Write out the whole of the material exactly.

[Start Dataset extract]

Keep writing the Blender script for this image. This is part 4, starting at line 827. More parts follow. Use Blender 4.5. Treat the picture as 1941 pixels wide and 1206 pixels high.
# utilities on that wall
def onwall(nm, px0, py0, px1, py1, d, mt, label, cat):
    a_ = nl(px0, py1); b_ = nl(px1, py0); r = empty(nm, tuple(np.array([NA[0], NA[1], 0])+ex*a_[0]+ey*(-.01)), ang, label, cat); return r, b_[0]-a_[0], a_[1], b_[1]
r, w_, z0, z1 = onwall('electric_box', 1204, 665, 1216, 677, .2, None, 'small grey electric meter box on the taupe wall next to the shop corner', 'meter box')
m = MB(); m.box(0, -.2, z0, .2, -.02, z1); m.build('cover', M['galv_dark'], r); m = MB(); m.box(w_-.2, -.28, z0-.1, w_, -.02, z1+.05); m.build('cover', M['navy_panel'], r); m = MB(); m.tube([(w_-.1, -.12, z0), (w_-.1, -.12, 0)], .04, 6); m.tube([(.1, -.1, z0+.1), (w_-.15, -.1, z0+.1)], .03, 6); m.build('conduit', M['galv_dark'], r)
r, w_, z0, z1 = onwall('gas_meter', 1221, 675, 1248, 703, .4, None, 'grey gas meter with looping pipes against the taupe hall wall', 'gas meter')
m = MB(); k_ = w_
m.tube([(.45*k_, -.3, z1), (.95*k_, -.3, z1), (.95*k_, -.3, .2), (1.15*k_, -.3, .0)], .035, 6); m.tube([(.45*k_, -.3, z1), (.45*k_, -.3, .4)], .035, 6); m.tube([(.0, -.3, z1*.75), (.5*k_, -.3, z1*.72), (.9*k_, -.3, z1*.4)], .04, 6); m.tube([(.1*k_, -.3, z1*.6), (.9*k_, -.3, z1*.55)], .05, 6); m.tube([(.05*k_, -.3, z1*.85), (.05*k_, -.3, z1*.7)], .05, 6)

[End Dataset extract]

_Task response_:
Keep writing the Blender script for this image. This is part 4, starting at line 827. More parts follow. Use Blender 4.5. Treat the picture as 1941 pixels wide and 1206 pixels high.
# utilities on that wall
def onwall(nm, px0, py0, px1, py1, d, mt, label, cat):
    a_ = nl(px0, py1); b_ = nl(px1, py0); r = empty(nm, tuple(np.array([NA[0], NA[1], 0])+ex*a_[0]+ey*(-.01)), ang, label, cat); return r, b_[0]-a_[0], a_[1], b_[1]
r, w_, z0, z1 = onwall('electric_box', 1204, 665, 1216, 677, .2, None, 'small grey electric meter box on the taupe wall next to the shop corner', 'meter box')
m = MB(); m.box(0, -.2, z0, .2, -.02, z1); m.build('cover', M['galv_dark'], r); m = MB(); m.box(w_-.2, -.28, z0-.1, w_, -.02, z1+.05); m.build('cover', M['navy_panel'], r); m = MB(); m.tube([(w_-.1, -.12, z0), (w_-.1, -.12, 0)], .04, 6); m.tube([(.1, -.1, z0+.1), (w_-.15, -.1, z0+.1)], .03, 6); m.build('conduit', M['galv_dark'], r)
r, w_, z0, z1 = onwall('gas_meter', 1221, 675, 1248, 703, .4, None, 'grey gas meter with looping pipes against the taupe hall wall', 'gas meter')
m = MB(); k_ = w_
m.tube([(.45*k_, -.3, z1), (.95*k_, -.3, z1), (.95*k_, -.3, .2), (1.15*k_, -.3, .0)], .035, 6); m.tube([(.45*k_, -.3, z1), (.45*k_, -.3, .4)], .035, 6); m.tube([(.0, -.3, z1*.75), (.5*k_, -.3, z1*.72), (.9*k_, -.3, z1*.4)], .04, 6); m.tube([(.1*k_, -.3, z1*.6), (.9*k_, -.3, z1*.55)], .05, 6); m.tube([(.05*k_, -.3, z1*.85), (.05*k_, -.3, z1*.7)], .05, 6)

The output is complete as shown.